#### [AIM]
Return only the number of lines that hold "Blender".

[Source records]
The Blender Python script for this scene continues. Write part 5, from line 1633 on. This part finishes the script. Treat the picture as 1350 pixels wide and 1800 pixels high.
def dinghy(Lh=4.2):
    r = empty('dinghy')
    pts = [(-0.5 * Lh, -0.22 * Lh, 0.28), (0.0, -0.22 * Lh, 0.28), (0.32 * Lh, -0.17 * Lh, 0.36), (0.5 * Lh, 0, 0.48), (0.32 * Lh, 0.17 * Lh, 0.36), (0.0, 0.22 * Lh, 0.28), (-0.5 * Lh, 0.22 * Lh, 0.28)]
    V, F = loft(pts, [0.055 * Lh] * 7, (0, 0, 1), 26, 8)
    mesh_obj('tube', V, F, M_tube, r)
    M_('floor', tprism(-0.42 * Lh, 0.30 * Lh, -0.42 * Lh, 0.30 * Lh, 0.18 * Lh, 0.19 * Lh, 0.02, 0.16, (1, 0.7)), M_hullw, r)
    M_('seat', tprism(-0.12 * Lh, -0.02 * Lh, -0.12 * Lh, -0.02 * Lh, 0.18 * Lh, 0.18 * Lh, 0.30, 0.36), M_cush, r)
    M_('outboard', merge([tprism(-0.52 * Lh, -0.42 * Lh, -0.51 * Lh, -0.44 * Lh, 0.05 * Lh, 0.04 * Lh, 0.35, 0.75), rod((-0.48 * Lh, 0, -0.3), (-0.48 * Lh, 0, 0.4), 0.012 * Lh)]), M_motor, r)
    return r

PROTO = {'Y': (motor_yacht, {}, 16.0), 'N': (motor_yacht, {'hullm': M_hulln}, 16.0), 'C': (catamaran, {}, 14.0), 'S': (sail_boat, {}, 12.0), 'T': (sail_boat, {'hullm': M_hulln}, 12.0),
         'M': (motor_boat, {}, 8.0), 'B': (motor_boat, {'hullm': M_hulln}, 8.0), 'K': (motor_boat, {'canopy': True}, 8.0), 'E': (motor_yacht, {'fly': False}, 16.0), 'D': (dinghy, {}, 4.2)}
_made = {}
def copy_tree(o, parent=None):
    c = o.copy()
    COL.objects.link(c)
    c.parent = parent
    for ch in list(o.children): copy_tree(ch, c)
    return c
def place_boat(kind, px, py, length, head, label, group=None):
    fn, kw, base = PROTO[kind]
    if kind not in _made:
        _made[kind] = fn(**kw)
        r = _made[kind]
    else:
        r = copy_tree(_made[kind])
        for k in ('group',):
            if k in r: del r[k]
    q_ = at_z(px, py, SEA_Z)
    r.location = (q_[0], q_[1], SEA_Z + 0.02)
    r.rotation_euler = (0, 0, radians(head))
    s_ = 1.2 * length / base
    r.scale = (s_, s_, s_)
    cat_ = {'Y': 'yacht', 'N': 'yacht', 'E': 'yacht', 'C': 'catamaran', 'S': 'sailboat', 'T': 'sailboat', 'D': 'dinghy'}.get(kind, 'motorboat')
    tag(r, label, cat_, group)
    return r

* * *

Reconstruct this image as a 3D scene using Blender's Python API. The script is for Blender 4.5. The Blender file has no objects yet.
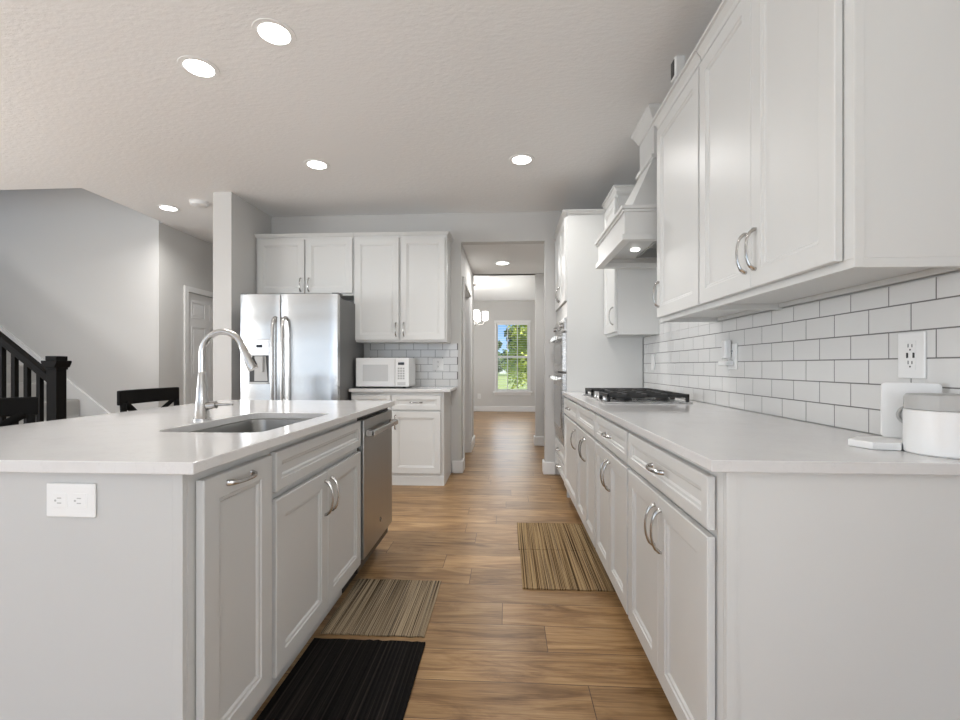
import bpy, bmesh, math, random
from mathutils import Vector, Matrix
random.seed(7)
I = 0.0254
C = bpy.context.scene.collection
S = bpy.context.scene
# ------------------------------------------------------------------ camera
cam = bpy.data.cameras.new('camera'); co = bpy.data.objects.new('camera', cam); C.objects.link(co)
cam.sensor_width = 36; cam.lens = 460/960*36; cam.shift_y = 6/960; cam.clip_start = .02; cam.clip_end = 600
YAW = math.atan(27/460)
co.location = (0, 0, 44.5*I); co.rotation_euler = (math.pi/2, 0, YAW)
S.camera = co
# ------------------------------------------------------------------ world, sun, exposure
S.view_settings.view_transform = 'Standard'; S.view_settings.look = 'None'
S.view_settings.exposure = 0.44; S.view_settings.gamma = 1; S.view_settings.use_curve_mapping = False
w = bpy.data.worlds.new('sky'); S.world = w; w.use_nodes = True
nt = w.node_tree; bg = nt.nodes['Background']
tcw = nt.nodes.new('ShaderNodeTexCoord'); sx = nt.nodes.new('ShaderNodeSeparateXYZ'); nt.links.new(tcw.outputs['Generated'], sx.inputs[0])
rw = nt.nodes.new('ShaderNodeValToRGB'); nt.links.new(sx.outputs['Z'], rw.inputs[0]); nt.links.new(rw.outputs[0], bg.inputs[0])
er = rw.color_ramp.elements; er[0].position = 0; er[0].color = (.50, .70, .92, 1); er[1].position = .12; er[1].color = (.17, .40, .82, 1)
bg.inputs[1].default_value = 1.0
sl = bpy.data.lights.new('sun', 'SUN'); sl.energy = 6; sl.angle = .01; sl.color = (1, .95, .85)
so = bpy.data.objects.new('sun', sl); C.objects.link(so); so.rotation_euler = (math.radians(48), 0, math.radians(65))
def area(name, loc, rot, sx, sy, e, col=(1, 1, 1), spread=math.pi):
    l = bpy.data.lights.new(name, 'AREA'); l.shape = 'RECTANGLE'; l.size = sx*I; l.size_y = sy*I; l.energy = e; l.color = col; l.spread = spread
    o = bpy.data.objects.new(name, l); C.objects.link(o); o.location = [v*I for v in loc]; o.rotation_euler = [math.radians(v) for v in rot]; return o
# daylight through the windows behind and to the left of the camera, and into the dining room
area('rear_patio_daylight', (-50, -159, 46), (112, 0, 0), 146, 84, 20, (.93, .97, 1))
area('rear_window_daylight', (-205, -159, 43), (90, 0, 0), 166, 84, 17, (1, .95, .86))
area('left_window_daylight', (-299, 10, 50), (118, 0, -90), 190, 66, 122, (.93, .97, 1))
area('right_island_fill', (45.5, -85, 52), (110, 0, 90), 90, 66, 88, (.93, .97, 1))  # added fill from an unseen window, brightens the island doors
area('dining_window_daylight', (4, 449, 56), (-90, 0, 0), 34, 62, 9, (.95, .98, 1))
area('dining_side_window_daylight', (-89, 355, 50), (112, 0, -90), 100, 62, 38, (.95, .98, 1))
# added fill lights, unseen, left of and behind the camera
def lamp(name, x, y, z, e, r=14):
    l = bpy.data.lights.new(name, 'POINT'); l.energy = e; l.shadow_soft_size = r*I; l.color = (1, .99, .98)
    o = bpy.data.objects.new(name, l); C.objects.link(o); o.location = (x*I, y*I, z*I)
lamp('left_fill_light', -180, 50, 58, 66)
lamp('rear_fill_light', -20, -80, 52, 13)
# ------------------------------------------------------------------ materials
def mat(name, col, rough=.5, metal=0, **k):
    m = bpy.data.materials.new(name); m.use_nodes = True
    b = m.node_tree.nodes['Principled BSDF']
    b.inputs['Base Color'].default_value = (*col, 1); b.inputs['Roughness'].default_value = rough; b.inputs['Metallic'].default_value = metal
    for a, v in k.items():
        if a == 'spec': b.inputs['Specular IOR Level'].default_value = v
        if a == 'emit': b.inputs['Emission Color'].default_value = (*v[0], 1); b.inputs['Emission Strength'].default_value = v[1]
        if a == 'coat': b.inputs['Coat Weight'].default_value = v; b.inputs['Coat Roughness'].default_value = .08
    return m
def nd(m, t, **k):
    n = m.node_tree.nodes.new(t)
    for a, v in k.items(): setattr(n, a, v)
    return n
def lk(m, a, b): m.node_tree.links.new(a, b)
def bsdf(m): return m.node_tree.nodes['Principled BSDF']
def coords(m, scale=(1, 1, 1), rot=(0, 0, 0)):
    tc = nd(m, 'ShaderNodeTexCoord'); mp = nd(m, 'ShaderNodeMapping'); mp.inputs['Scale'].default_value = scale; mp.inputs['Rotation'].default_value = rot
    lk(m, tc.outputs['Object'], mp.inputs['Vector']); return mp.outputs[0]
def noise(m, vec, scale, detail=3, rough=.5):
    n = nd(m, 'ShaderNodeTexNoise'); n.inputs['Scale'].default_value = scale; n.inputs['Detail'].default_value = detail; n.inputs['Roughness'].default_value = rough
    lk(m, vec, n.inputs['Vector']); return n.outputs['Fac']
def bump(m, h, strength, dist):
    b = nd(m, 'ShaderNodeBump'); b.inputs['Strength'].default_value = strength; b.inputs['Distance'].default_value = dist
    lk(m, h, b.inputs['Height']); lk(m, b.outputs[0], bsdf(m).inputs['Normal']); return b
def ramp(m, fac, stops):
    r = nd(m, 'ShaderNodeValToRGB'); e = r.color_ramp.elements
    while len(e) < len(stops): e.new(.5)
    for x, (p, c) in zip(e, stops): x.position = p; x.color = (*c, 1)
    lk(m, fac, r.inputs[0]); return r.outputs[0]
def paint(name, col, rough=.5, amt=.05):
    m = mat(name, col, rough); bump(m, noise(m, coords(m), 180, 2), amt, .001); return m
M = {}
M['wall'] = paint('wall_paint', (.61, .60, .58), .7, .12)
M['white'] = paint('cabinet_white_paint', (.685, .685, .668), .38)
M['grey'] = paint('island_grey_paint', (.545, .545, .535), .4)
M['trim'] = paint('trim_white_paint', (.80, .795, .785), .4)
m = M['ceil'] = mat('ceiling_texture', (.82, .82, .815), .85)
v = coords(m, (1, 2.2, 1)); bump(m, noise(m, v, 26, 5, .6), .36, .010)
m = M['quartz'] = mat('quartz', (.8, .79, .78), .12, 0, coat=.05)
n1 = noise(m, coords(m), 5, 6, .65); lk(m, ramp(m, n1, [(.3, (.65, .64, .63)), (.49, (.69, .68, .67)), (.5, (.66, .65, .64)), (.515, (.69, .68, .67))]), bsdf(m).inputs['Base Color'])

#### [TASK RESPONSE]
2